TO many, it is mind-boggling: why President Asif Ali Zardari and his political team continue to play Russian roulette with their government’s future. At another level, it is not hard to work out.
The PPP has had gamblers’ luck in the last three years. It has performed remarkable feats, not the least of which is staying in power despite a deluge of financial scandals and well-documented cases of individual corruption. President Zardari’s political manoeuvring has been brilliant: he has completely outplayed the PML-N and even got the better of the usually on-top-of-things MQM. A less lucky leadership would have found it hard to stay in the seat of political authority in the face a complete meltdown of law and order in Karachi, and a grim economic crisis.
Emboldened by his successes, President Zardari seems to have taken the decision to stay on the same path. He has played a deadly game of chance and won every round so far. This is also how he will conduct himself in the remaining years of this government’s tenure. He is secure in the knowledge that the PPP vote bank in Sindh, and the new element of political militancy that he has carefully nurtured in the party ranks is resilient. He is also confident that he can face off any reaction to the course of derring-do on which he has steered the government.
This is the context in which a usually supine Prime Minister Yousuf Raza Gilani has been showing defiance to a judiciary he previously never missed an opportunity to praise. Prime Minister Gilani, like other PPP’s stalwarts, is going by the script the president has penned with the able assistance of legal hawks such as Babar Awan.
But like all players of Russian roulette, President Zardari must have worked out some probability of success besides banking on pure luck. For instance, he knows that by keeping Prime Minister Gilani up against the judiciary, he is taking minimum personal risks.
If a sitting chief executive and his whole cabinet take on the judges and accuse them of manifest bias, then the ensuing pressure on the judiciary is sustained and effective. The president and his office can stay in the background. And if the judiciary does not relent and there is a head-on collision between the executive and the judicial arms of the state, the ensuing chaos might be to the PPP’s advantage since it can play the martyr and contest the next polls on the wave of voter sympathy.
The other calculation in taking on the judiciary seems to relate to the role of the armed forces. Since the embarrassing events of the last few months, the army leadership is too bogged down in fixing its deeply wounded image and lifting its sagging morale to be of any real threat to the present government.
The tense relations between the presidency and GHQ before the killing of Osama bin Laden have turned into a rather convenient arrangement: President Zardari does as he pleases in the political field in return for his party’s unconditional support to the armed forces in these times of plummeting prestige and mounting foreign pressure.
The assumption also centres on President Zardari’s reading of the complete absence of political alternatives available to the army.
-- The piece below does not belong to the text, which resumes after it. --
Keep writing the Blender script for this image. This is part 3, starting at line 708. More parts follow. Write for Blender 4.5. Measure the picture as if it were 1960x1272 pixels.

Even if Gen Kayani wanted to clip his wings, he could not because he has no political force to rely on. In any case, a chief of army staff on an extended tenure and battling an insurgency and an image problem is hardly in a position to contrive political moves against an elected government.
It is this formula of calculated risks combined with proven political luck that has gone into the toughening of the PPP’s stance against the judiciary and explains the ease with which its leadership is hurtling down the course of confrontation.Yet, there are a few issues that might crop up to spoil the thrill of the game. One is that luck runs out as frequently as it smiles. And when that happens, the smallest mistake can cause the biggest disaster. The most recent example is that of Gen Pervez Musharraf’s fall. Not even in his wildest dreams could he have imagined that sacking a seemingly pliant judge would cause him to trip so badly that the combined strength of the army, America and his political allies could not pull him up again.
In different eras Nawaz Sharif, Zulfikar Ali Bhutto, Ayub Khan — all men with god-complexes — went the same way: swiftly, unexpectedly, thrown off by events they thought they could control. Like his predecessors, President Zardari is spinning the chamber of the gun too frequently to escape unhurt.
Also, he is assuming too much. The assumption about the judiciary being stung by accusations of partisanship to the point of becoming controversial and losing national support is not sound. The PPP’s stance on the Haj and NICL cases is weak. The prime minister’s move in taking recourse to his authority to transfer bureaucrats was too transparent an attempt at covering up financial bungling to deserve even procedural support.
His government has treated the judiciary with slow, incremental but deliberate contempt. The matters on which this contempt has been doled out are not ordinary issues of postings and transfers: they include investigations into scams that have cost the national exchequer billions. The judges, by showing patience and perseverance, have adequately neutralised the accusation of being politically biased. If President Zardari decides to take on the judges, he might be surprised by the reaction in favour of the judiciary.
The most unexpected surprise might come from the military establishment which, though considerably weakened by recent botch-ups, might be forced to take a stand and choose sides between the chief justice and the president. That is a point President Zardari must avoid reaching, because there the odds of his government and his presidency surviving might be lower than he is able to calculate right now.